対策手段としては、ドローンやヘリコプターを使った上空からの監視、水中に音波探知機を設置する事でサメがビーチに接近しているのか確認できる「クレバー・ブイ」の設置、タグを付けたサメの動きをリアルタイムでチェックできるアプリの利用。さらに、物理的な手段として、バリアネットの設置も考えているそうです。
様々な対策方法が挙げられていますが、NSW州には2,000キロ以上に及ぶビーチが広がっています。エリアによって、有効な対策が異なるケースが十分に考えられるため、5年計画の中でテストにテストを繰り返し、ベストな手段を探るとのこと。

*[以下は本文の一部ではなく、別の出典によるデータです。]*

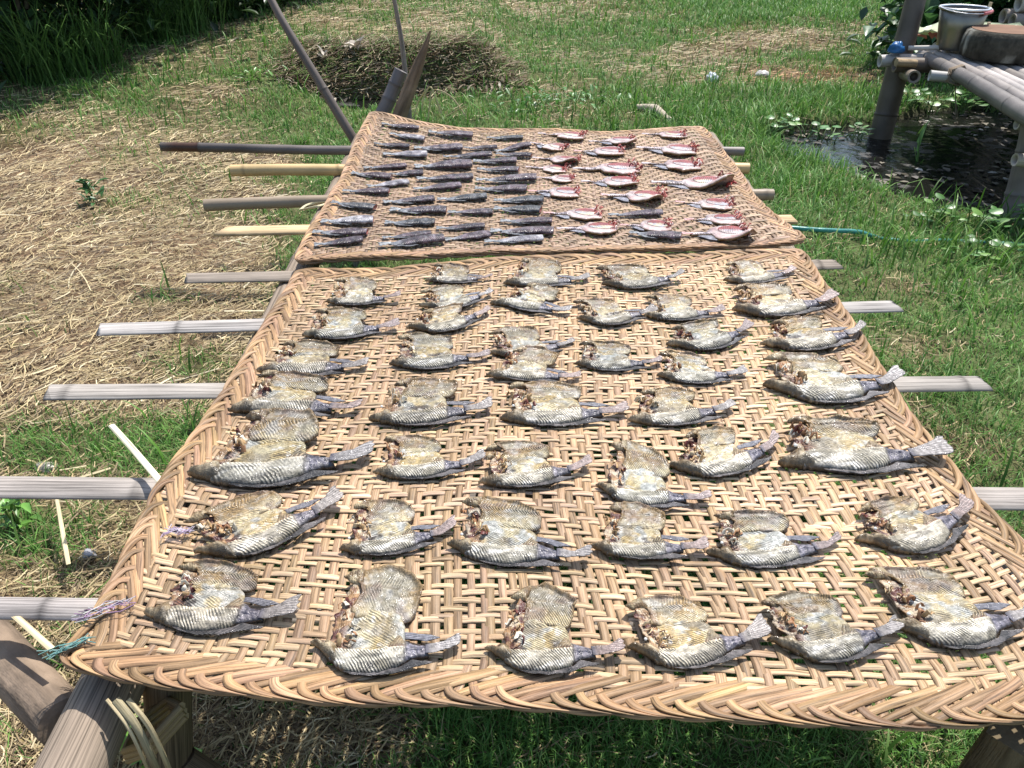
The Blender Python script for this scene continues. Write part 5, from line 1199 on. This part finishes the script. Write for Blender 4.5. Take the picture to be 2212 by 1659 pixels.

これまで、シャークアタックに関しては、完全なる予防法はないと言われていましたし、シャークアタックが増加した理由も明白ではありませんでした。というのも、世界的に見ても、発生件数自体が交通事故などと比較すると、圧倒的に少ないためです。
世界で発生した過去のシャークアタック件数&安全を確保するための対策
つまり、本格的に対策に乗り出さないというよりも、まとまった予算を割り当てられることもなく、真剣に鮫問題解決について動き出せる環境ではなかったからではないでしょうか。
しかし、5年計画という世界初のビッグプロジェクトとして、シャークアタック問題に取り組むことになったNSW州。このプロジェクトが上手く行き、世界中のビーチへとノウハウが伝わっていけば、安心して海に入ることができるので、進展が気になる所です。